Instructions for the task
Find the string "render" in the data, then copy every line where it is found.
···
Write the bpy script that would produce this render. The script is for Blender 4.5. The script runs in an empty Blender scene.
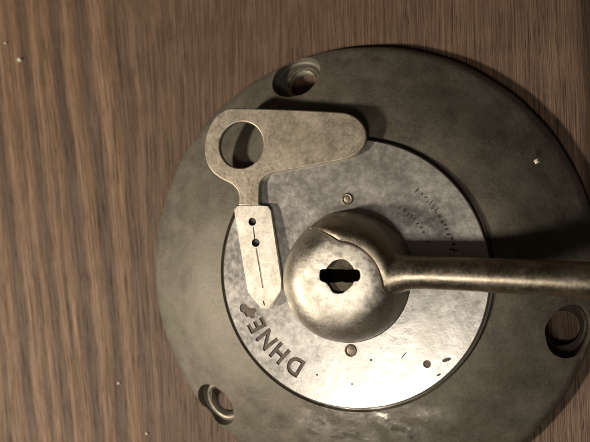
import bpy, bmesh, math, random
from mathutils import Vector, Matrix, Euler
random.seed(7)
PI = math.pi
R = math.radians
S = 0.0003            # one modelling unit (u) is 0.3 mm; every mesh is stored in metres

# ------------------------------------------------------------ camera, world, lamps, exposure
scn = bpy.context.scene
COL = scn.collection

cam_d = bpy.data.cameras.new('camera')
cam = bpy.data.objects.new('camera', cam_d)
COL.objects.link(cam)
cam.location = (93.01 * S, 44.33 * S, 593.83 * S)
aim = Vector((-61.89, 44.27, 0.0)) * S
cam.rotation_euler = (0, 0, 0)
_d = (aim - cam.location).normalized()
_r = _d.cross(Vector((0, 1, 0))).normalized()
_u = _r.cross(_d)
cam.matrix_world = Matrix.Translation(cam.location) @ Matrix((_r, _u, -_d)).transposed().to_4x4()
cam_d.sensor_width = 36.0
cam_d.lens = 36.0 * 650.0 / 590.0
cam_d.clip_start = 0.005
cam_d.clip_end = 20.0
cam_d.dof.use_dof = True
cam_d.dof.focus_distance = 0.163
cam_d.dof.aperture_fstop = 13.0
scn.camera = cam

world = bpy.data.worlds.new('World')
scn.world = world
world.use_nodes = True
bg = world.node_tree.nodes['Background']
bg.inputs[0].default_value = (1.0, 0.80, 0.58, 1)
bg.inputs[1].default_value = 0.03

def lamp(name, loc, target, size, power, color):
    d = bpy.data.lights.new(name, 'AREA')
    d.shape = 'DISK'
    d.size = size * S
    d.energy = power
    d.color = color
    o = bpy.data.objects.new(name, d)
    COL.objects.link(o)
    o.location = Vector(loc) * S
    v = (Vector(target) - Vector(loc))
    o.rotation_euler = v.to_track_quat('-Z', 'Y').to_euler()
    return o

# warm household lamp to the lower left of the photograph, and the softer ceiling light
KEY = lamp('table_lamp_light', (-1860, -620, 1520), (0, 0, 0), 230, 7.3, (1.0, 0.86, 0.70))
TOP = lamp('ceiling_light', (-60, -500, 1150), (40, -60, 40), 290, 0.42, (1.0, 0.91, 0.79))

scn.view_settings.view_transform = 'Standard'
scn.view_settings.look = 'None'
scn.view_settings.gamma = 1.0
scn.view_settings.exposure = 0.12
scn.render.engine = 'CYCLES'

# ------------------------------------------------------------ node helper
class NT:
    def __init__(self, name):
        self.m = bpy.data.materials.new(name)
        self.m.use_nodes = True
        self.t = self.m.node_tree
        self.b = self.t.nodes['Principled BSDF']
        tc = self.t.nodes.new('ShaderNodeTexCoord')
        mp = self.t.nodes.new('ShaderNodeMapping')
        mp.inputs['Scale'].default_value = (1 / S, 1 / S, 1 / S)
        self.t.links.new(tc.outputs['Object'], mp.inputs['Vector'])
        self.co = mp.outputs[0]          # object coordinates in u
    def link(self, a, b):
        self.t.links.new(a, b)
    def put(self, sock, v):
        if hasattr(v, 'is_linked') or hasattr(v, 'links'):
            self.link(v, sock)
        else:
            sock.default_value = v
    def mapv(self, scale=(1, 1, 1), loc=(0, 0, 0), rot=(0, 0, 0), src=None):
        n = self.t.nodes.new('ShaderNodeMapping')
        n.inputs['Scale'].default_value = scale
        n.inputs['Location'].default_value = loc
        n.inputs['Rotation'].default_value = rot
        self.link(src or self.co, n.inputs['Vector'])
        return n.outputs[0]
    def noise(self, scale, detail=4, rough=.55, src=None, dist=0.0):
        n = self.t.nodes.new('ShaderNodeTexNoise')
        n.inputs['Scale'].default_value = scale
        n.inputs['Detail'].default_value = detail
        n.inputs['Roughness'].default_value = rough
        n.inputs['Distortion'].default_value = dist
        self.link(src or self.co, n.inputs['Vector'])
        return n.outputs[0]
    def ramp(self, fac, stops, interp='LINEAR'):
        n = self.t.nodes.new('ShaderNodeValToRGB')
        n.color_ramp.interpolation = interp
        el = n.color_ramp.elements
        while len(el) < len(stops):
            el.new(0.5)
        for e, (p, c) in zip(el, stops):
            e.position = p
            if not isinstance(c, (tuple, list)):
                c = (c, c, c)
            e.color = (*c, 1)
        self.link(fac, n.inputs[0])
        return n.outputs[0]
    def math(self, op, a, b=0.0, c=0.0):
        n = self.t.nodes.new('ShaderNodeMath')
        n.operation = op
        self.put(n.inputs[0], a); self.put(n.inputs[1], b); self.put(n.inputs[2], c)
        return n.outputs[0]
    def mix(self, f, a, b, mode='MIX'):
        n = self.t.nodes.new('ShaderNodeMix')
        n.data_type = 'RGBA'
        n.blend_type = mode
        self.put(n.inputs[0], f)
        self.put(n.inputs[6], a if not isinstance(a, tuple) else (*a, 1))
        self.put(n.inputs[7], b if not isinstance(b, tuple) else (*b, 1))
        return n.outputs[2]
    def bump(self, h, strength, dist, prev=None):
        n = self.t.nodes.new('ShaderNodeBump')
        self.put(n.inputs['Strength'], strength)
        n.inputs['Distance'].default_value = dist * S
        self.link(h, n.inputs['Height'])
        if prev is not None:
            self.link(prev, n.inputs['Normal'])
        return n.outputs[0]
    def sep(self, src=None):
        n = self.t.nodes.new('ShaderNodeSeparateXYZ')
        self.link(src or self.co, n.inputs[0])
        return n.outputs
    def out(self, **k):
        for a, v in k.items():
            a = {'color': 'Base Color', 'rough': 'Roughness', 'metal': 'Metallic', 'normal': 'Normal',
                 'spec': 'Specular IOR Level', 'coat': 'Coat Weight'}[a]
            if isinstance(v, tuple): v = (*v, 1)
            self.put(self.b.inputs[a], v)
        return self.m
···
Response to this task
Write the bpy script that would produce this render. The script is for Blender 4.5. The script runs in an empty Blender scene.
scn.render.engine = 'CYCLES'